If there is a dat/strassen.dat (case insensitive), the concatenated decompressed chunks are a list of all street names referenced (hex, 0-based) in the street/hnr column.

If there is a dat/karto.dat (case insensitive), the concatenated decompressed chunks are a sorted list of all zip/streetname(/hnr) combinations on that CD, each line finished by the geo coordinates of that address.

version 4
=========

All strings are iso8859-1. All relevant information are in the files phonebook.db and streets.tl. If you need geo-coordinates to all your addresses, you'll also need the zip-streets-hn-geo.tl or zip-streets-hn.tl files, respectively. The files consist of zlib compressed chunks with streetname file just being a \0 separated list of streets, each referenced (dec, 0-based) from the street/hnr column. For the zip-streets*-geo.tl files, the concatenated decompressed chunks are a sorted list of all zip/streetname(/hnr) combinations on that CD, each line finished by the geo coordinates of that address (since they are sorted, you can do a binary search for each address in that file).

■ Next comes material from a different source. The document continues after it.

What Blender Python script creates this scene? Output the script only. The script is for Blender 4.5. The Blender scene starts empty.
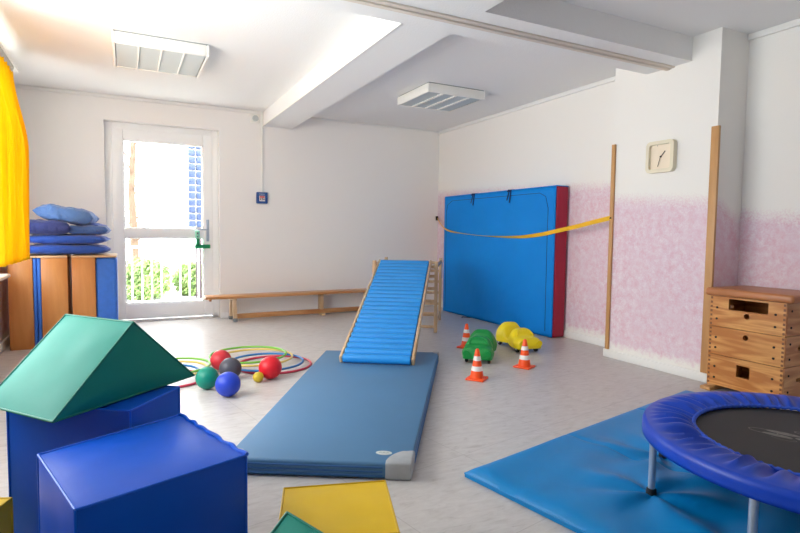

The phonebook.db decompresses in a lot chunks with around 3000 entries sorted into 11 columns, the first being a binary flag byte and the latter: Nachname, Vorname, Namenszusatz+Addresszusatz, Verweise, Strassenindex_Hausnummer, Vorwahl, Postleitzahl, Ort, Rufnummer, Email+Webadresse respectively.

The flag byte's lower nibble is 0 for a single line entry, 1 for the start of a continuation record and 2 for a trailing line of a continuation. The flag's top nibble bits are 0x80 set for a business record (as opposed to a natural person), 0x40 set, if the number must not be included in reverse query results and 0x20 used but unknown.